Nesse colégio Montessoriano foi bem diferente, minha mãe que era a incumbida pela saída, sendo eu a única filha era normal que a mãe nunca viesse a ESQUECÊ-LA na porta na hora da saída.

Pois bem, sonho ou realidade vou-lhes contar.

Chegada a hora da saída, batendo o sinal corri para o portão do colégio onde ficava lá a diretora levando-nos até o carro de nossos pais e nos dando adeus.

Não me lembro se isso era rotina, pois era muito pequena, então nesse dia a coisa parece ter ficado mais marcante da presença da diretora.

Lembro do parquinho e da área enorme que parecia um hotel fazenda a escola e lembro também poder ver o mar quando saía da escola, como morava na Urca, imagino que não era distante, pois não demorávamos a chegar a nossa casa.

Nesse dia então, estive olhando para um lado e para outro e nada de mamãe.

Passavasse muito tempo, noção ainda não tinha, pois não tinha relógio e nem sabia ver a hora.

Deveria ser do maternal, na época.

Eu sei bem que era já por do sol e nada da mamãe.

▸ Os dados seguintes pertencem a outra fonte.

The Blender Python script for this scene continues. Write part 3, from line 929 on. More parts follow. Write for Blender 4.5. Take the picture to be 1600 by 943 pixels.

Não havia mais ninguém no colégio e a diretora não tinha conseguido entrar em contato com meus pais, então foi quando vi a diretora e minha professora (não sei bem, não lembro, mas era uma moça que eu gostava muito e tinha respeito, por isso achei) e a servente com mãos na nuca, na testa e caras de preocupação.

Então foi quando vi a diretora ligar para alguém e vir correndo para porta e ficar olhando direto e até que me chegava um táxi.

Fiquei tranqüila, pois achei que ela iria me acompanhar, mas logo depois fiquei meio tonta, senão iríamos no carro dela.

Fiquei com pânico, branca, gelada, assim a diretora encaminhou-me arrastada para o carro e perguntou se o táxi saberia chegar a minha rua, detalhe que eu não sabia, mas eu morava num lugar que todos conheciam na área, mas o "cara" não sabia, aí que comecei a suar frio e quase desmaiar.

A diretora me viu começar a chorar e falou brava, você tem que começar a saber ser mais independente, vá, ele está com endereço e qualquer problema você ajuda a ele indicando pelo menos o prédio, para alguma coisa você deve prestar, garotinha chorona e manhosa, além de me dar problemas durante o dia, pois seus colegas não gostam de você, você faz teatrinho para comover agente? Não adianta que eu já disse que não levo você, tenho minha vida.

Pronto, desabei mesmo.

Soluçava, gritava, mas de repente vi uma pessoa empurrando a cretina e vi, minha mãe me puxando assustada do táxi e falando para a dita cuja que nunca mais a filha dela pisaria naquele colégio, pois eu já estava tendo conflitos com a didática e orientação pedagógica deles e a minha educação rígida e meio proibitória.

E a diretora remeteu uns impropérios para minha mãe e só disso que me lembro.

Parece-me que ela ainda me levou para comer um hambúrguer que eu adorava do Rio Sul, ainda não tinha Mc Donnald´s nessa época, mas lembro do gosto desse sanduíche até hoje e do abraço forte no colo da mamãe.